The Orange Water and Sewer Authority outlined a permit violation and infrastructure improvements over the past year in a report to the Chapel Hill Town Council Monday.

The utility is contesting a possible violation of the Clean Water Act committed in December 2010, while beginning to use a water recycling system and dealing with the delays in infrastructure improvements.

While these infrastructure changes have impacted the budget, rate increases are expected to be in line with inflation.

“They exist to provide water to the municipalities at the lowest cost possible,” Town Council Member Donna Bell said.

Possible Environmental Permit Violation

A possible violation of the Clean Water Act occurred at the Jones Ferry Road Water Treatment Plant, where water used to clean filters is discharged into the adjacent creek several times a year.

In December 2010, the North Carolina Division of Water Quality notified OWASA of a possible permit violation. The level of manganese in the released water was higher than 200 parts per million and had released a color that was visible on the banks of the creek, Spokesperson Greg Feller said.

“It was a relatively small amount and it was for a short duration of time,” Sustainability Manager Patrick Davis said.

OWASA is asking the state to rescind the notice because the permit neither includes color restrictions nor a cap on the amount of manganese in water released to the creek, Feller said.

Feller said OWASA is not yet aware if there will be a civil penalty, but the state is considering rescinding the violation notice.

The Mason Farm Wastewater Treatment Plant had no violations this year, according to the report.

Excess Revenue

OWASA collected $2.7 million more than expected in the last 12 months, according to the report.

This was partly due to a delay in UNC-Chapel Hill’s water reclamation system coming fully online. Because UNC-CH used less reclaimed water than expected, it was forced to buy more expensive potable water, Davis said.

“Reclaimed water is used water that comes to a wastewater treatment plant, is treated in accordance with federal and state standards, and is suitable for reuse for allowed purposes under state regulation,” Davis said.

At UNC-CH, reclaimed water is being used for irrigating athletic fields, flushing toilets at the North Carolina Botanical Garden, and in chiller plants, which help cool buildings, according to the report.

Also, a delay in a sewer replacement project caused OWASA to spend less than expected on capital improvements, Feller said.

“This $5.5 million project was (and is) the largest project in our capital program at this time,” Feller said.

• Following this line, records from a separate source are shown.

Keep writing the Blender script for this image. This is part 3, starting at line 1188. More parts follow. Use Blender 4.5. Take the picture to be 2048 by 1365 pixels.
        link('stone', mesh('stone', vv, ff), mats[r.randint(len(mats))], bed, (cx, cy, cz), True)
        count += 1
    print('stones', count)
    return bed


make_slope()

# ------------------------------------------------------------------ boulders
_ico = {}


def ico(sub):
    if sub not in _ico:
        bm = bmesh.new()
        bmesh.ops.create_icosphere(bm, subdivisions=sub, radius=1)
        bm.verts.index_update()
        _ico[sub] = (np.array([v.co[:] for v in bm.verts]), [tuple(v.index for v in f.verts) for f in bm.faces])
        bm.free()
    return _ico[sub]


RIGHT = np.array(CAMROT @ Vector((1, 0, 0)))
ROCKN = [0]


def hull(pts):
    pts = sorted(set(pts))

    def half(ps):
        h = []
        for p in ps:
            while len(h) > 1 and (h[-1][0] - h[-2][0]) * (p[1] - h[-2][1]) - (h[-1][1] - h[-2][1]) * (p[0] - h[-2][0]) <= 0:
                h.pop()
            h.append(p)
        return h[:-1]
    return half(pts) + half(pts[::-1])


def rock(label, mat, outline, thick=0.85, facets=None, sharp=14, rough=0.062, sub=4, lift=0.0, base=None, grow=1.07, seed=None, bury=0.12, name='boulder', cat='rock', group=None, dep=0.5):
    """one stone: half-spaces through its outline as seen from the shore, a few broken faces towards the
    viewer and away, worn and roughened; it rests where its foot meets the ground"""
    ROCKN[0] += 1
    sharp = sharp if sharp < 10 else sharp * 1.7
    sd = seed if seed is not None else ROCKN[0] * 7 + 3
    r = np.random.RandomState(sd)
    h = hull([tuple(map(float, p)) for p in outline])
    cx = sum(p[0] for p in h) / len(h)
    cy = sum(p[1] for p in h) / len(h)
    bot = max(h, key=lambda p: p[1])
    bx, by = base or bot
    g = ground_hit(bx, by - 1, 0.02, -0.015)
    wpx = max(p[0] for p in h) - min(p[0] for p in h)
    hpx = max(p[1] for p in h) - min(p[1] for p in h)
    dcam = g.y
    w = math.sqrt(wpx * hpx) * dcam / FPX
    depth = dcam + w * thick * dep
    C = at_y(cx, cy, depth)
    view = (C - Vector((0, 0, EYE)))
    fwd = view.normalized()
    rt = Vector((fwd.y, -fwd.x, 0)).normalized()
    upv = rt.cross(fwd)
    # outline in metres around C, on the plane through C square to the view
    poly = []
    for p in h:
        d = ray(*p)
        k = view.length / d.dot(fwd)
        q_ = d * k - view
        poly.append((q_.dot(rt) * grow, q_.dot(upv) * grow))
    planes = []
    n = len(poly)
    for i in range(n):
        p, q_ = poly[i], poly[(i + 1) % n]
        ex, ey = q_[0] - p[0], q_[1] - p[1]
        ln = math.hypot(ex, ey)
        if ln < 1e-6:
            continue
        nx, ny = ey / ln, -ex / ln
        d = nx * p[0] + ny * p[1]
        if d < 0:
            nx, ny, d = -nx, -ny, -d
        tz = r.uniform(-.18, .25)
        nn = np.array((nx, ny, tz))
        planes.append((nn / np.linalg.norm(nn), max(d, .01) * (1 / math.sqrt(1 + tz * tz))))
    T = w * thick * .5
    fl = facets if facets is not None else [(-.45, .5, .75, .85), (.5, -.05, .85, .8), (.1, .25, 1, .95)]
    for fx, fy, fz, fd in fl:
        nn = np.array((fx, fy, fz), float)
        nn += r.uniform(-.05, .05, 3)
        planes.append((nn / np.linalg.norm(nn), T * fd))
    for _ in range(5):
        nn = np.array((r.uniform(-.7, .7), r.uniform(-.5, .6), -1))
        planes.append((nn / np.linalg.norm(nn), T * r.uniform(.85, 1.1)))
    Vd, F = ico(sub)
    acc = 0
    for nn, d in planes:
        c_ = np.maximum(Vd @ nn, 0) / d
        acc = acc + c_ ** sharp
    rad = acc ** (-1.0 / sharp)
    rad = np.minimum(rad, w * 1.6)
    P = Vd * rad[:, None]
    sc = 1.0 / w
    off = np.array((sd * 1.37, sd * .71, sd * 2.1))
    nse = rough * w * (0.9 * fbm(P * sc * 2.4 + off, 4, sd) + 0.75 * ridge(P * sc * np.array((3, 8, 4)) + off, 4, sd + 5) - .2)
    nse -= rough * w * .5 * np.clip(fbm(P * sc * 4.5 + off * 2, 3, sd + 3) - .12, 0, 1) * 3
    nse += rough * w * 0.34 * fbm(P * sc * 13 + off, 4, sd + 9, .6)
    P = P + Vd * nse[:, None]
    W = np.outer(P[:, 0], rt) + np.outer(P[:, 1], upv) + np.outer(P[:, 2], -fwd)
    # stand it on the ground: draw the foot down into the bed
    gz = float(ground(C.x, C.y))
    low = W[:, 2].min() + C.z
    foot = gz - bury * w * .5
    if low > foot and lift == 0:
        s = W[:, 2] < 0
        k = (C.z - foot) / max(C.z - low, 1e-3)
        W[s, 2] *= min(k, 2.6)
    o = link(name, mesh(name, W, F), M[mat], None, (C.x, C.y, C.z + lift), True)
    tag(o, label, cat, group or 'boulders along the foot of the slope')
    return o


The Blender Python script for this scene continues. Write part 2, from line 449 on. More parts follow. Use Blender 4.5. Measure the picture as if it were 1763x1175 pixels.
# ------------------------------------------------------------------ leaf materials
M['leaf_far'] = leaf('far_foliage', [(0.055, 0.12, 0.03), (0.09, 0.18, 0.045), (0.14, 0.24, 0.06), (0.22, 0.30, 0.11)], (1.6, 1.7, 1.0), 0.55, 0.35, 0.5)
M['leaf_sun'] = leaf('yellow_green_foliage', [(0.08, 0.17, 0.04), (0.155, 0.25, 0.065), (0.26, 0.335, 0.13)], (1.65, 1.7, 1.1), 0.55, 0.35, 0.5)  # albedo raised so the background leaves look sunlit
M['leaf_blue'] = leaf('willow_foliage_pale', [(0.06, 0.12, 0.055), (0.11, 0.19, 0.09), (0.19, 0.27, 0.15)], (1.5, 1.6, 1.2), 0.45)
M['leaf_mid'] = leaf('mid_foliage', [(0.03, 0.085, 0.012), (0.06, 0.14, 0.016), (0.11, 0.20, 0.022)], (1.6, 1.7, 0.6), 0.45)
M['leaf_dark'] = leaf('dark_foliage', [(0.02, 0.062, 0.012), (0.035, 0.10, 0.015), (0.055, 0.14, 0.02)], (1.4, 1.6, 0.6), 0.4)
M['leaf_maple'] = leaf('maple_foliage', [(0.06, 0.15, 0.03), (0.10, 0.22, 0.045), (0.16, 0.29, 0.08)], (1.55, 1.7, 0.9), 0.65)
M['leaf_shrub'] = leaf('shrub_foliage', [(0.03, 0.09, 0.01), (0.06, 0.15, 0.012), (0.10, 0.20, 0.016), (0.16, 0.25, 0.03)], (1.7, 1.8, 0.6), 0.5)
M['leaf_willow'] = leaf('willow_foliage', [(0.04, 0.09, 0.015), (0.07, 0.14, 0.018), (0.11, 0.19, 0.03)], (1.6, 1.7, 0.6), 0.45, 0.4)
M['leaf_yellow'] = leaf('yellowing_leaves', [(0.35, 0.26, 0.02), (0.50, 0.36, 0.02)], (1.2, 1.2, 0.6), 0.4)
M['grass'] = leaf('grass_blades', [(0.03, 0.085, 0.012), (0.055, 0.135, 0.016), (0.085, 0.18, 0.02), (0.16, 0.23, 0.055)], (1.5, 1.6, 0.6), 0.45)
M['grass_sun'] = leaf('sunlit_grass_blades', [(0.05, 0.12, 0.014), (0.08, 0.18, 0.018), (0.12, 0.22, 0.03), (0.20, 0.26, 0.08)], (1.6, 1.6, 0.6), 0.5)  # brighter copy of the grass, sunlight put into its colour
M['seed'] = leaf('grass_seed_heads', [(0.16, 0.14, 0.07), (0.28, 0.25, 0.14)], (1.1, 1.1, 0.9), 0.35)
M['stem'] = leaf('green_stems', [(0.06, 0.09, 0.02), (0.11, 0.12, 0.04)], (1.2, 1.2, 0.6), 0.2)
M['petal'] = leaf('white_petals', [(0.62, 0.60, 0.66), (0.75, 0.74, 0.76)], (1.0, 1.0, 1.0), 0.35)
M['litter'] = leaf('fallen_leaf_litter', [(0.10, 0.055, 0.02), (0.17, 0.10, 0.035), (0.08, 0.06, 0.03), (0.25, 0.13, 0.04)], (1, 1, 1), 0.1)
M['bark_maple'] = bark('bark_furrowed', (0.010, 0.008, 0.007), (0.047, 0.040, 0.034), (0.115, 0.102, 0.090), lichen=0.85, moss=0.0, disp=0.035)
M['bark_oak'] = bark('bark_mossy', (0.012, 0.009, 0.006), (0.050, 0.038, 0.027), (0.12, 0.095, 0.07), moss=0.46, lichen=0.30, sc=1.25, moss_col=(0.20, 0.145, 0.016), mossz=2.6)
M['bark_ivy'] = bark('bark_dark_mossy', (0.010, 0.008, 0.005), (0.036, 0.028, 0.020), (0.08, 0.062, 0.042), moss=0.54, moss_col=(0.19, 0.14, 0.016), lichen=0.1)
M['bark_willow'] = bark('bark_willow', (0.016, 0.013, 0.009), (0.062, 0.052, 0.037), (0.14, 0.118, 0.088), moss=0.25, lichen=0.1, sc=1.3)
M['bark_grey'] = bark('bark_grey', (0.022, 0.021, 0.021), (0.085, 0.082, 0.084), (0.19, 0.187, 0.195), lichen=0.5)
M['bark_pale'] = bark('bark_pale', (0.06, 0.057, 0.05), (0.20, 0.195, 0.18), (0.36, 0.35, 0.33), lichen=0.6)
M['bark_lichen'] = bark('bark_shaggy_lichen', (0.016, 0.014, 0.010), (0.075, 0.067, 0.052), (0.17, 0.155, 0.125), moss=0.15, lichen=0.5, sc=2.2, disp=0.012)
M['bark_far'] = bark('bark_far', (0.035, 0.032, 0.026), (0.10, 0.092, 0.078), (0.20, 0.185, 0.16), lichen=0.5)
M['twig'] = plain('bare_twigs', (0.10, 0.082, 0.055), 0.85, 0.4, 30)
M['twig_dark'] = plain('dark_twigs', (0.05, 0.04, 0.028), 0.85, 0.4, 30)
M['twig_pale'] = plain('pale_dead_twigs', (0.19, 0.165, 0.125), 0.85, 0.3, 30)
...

OWASA spent $3.4 million less than expected on infrastructure improvements. The total money budgeted for capital improvements for the last 12 months was $9.8 million.

“Usually capital improvement budgets don’t seem to shift a whole lot because capital improvement projects are long range planned things,” Bell said.

The same amount of money will be spent on the project, but more of that money will be spent in the next fiscal year, Feller said.

Budgeted chemical and personnel costs were also lower than anticipated according to the report.

Rising Rates

Despite a budget surplus, OWASA plans to increase water and sewer rates by 2 percent starting in October, according to the report.

Primary reasons for the increase are higher chemical costs and expected increases in maintenance costs for water and sewer lines, drinking water and wastewater plants, as well as other equipment, according to the report.

The sewer replacement will be one of the major maintenance costs, Feller said.

Based on current assumptions about future water sales and future operating, maintenance, and capital improvement expenditures, OWASA expects rate increases over the next several years to be at or near the overall rate of inflation, according to the report.